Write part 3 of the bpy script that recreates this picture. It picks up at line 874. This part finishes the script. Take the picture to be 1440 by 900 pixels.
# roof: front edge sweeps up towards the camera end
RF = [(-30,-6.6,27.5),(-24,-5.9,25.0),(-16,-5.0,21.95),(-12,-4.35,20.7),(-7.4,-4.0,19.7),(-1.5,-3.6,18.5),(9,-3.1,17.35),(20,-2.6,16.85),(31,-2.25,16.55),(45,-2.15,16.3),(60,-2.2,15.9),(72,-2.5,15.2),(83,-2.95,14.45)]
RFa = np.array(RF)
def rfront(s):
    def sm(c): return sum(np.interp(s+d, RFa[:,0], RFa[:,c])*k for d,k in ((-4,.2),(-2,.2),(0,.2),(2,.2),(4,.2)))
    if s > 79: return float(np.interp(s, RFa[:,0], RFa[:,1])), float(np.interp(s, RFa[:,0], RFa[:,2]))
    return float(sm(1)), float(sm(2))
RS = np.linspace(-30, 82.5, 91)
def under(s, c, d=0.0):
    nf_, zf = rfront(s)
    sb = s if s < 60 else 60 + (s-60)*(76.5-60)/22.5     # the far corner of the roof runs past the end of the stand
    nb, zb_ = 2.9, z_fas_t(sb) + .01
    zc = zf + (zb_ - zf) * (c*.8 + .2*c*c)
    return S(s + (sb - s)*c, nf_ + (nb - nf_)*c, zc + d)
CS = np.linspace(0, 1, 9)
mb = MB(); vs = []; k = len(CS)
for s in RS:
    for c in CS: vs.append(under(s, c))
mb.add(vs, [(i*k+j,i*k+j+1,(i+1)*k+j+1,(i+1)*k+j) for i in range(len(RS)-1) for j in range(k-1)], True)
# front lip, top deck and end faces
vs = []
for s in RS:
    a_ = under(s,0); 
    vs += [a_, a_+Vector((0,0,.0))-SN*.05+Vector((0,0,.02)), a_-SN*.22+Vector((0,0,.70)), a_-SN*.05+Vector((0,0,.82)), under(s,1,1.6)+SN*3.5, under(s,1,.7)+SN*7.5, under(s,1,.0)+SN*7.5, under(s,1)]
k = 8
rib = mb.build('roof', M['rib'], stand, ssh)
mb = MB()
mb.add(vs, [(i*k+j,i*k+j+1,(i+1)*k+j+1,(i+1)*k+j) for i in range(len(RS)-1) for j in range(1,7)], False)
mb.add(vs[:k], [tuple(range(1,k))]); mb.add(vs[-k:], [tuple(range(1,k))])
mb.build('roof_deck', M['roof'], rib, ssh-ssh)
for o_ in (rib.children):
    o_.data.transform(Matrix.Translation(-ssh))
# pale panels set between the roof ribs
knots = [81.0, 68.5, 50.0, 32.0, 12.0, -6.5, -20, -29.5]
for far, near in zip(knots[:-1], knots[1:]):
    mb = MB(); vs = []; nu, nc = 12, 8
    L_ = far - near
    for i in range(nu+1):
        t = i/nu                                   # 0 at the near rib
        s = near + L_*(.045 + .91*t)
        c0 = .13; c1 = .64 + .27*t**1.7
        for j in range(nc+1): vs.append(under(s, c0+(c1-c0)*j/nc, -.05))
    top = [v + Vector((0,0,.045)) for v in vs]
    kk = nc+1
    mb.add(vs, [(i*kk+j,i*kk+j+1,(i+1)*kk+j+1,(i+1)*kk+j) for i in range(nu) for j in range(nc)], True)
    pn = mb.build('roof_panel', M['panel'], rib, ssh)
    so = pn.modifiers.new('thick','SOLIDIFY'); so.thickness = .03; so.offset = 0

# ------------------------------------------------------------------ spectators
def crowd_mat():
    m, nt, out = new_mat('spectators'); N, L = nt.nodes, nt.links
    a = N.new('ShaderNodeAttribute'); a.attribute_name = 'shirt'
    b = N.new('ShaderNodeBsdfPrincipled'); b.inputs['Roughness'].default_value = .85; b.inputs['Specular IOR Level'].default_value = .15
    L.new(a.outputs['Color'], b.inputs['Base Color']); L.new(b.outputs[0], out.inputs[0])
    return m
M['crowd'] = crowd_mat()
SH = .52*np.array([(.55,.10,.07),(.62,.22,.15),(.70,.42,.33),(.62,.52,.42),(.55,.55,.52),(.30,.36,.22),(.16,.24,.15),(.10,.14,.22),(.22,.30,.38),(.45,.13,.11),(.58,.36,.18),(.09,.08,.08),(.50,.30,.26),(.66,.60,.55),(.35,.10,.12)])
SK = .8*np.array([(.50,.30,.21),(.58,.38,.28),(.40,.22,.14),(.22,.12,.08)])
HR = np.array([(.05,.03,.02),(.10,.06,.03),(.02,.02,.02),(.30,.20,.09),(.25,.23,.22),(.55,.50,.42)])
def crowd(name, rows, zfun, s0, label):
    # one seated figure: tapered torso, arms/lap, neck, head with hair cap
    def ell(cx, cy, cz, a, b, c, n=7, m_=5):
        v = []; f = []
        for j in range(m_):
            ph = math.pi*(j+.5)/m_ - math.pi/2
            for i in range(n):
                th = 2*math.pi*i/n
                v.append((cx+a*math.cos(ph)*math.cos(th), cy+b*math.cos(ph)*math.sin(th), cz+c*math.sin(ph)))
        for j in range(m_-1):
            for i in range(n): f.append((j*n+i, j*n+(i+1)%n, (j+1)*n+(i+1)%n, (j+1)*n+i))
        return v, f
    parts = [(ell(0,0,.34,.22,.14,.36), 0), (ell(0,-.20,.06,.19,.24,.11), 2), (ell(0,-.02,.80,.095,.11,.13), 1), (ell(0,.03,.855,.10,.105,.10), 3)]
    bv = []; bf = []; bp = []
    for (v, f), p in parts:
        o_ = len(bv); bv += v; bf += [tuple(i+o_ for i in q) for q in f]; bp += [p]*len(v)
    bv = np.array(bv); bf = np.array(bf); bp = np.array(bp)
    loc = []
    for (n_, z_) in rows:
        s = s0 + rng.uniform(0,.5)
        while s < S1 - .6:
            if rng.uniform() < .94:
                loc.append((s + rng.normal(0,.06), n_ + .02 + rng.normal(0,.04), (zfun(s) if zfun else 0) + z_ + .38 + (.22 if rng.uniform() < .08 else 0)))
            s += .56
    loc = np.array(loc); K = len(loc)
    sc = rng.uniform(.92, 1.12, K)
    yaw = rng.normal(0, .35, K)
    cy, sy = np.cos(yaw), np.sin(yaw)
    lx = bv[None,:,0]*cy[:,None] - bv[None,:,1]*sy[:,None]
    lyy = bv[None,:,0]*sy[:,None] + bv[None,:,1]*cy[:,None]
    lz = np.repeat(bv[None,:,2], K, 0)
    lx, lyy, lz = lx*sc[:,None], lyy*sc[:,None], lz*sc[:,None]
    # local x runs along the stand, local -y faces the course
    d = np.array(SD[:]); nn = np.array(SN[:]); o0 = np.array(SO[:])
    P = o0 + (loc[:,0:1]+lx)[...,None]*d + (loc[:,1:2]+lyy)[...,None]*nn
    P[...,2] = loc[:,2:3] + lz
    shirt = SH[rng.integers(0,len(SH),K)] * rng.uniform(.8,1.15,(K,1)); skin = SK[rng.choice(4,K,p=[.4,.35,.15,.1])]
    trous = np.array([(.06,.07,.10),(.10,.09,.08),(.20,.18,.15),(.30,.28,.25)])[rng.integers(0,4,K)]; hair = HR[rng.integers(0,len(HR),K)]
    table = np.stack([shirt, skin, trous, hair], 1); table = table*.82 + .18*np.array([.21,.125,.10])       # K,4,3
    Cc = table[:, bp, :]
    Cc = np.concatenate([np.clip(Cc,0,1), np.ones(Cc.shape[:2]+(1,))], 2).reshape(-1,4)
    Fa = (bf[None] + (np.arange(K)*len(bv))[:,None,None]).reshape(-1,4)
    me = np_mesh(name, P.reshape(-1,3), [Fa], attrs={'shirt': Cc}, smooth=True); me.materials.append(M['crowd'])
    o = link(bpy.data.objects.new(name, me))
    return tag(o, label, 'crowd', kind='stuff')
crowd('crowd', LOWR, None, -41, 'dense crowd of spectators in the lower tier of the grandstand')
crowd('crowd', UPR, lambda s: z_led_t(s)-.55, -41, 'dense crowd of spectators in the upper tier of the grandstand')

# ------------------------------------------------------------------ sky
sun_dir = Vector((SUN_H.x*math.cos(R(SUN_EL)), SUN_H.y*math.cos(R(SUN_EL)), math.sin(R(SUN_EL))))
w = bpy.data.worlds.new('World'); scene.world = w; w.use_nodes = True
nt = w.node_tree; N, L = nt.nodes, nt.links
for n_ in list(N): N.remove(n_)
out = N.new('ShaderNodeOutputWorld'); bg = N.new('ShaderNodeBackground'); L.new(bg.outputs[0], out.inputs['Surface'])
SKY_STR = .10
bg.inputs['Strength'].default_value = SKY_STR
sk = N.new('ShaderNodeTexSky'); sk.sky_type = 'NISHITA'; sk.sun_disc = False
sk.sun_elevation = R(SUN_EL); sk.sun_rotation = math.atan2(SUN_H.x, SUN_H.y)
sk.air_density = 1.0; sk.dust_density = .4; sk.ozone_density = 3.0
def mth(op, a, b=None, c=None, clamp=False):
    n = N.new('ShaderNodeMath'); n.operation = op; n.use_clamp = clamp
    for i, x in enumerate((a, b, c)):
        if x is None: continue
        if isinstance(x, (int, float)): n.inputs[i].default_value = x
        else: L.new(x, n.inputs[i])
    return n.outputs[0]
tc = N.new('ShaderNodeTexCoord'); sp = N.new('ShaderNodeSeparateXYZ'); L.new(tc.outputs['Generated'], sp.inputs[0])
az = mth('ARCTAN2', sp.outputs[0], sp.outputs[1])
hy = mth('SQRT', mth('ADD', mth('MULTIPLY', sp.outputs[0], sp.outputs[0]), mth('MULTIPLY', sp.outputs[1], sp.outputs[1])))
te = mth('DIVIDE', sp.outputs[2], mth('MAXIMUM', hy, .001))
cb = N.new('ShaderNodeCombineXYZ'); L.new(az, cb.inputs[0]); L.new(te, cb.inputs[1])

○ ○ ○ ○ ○

WRITTEN PROBLEM = Retype, word for word, every line from the line with "pn = mb.build('roof_panel', M['panel'], rib, ssh)" to the line with "so = pn.modifiers.new('thick','SOLIDIFY');", inclusive. Add nothing.

RESULT OF THE TASK =
    pn = mb.build('roof_panel', M['panel'], rib, ssh)
    so = pn.modifiers.new('thick','SOLIDIFY'); so.thickness = .03; so.offset = 0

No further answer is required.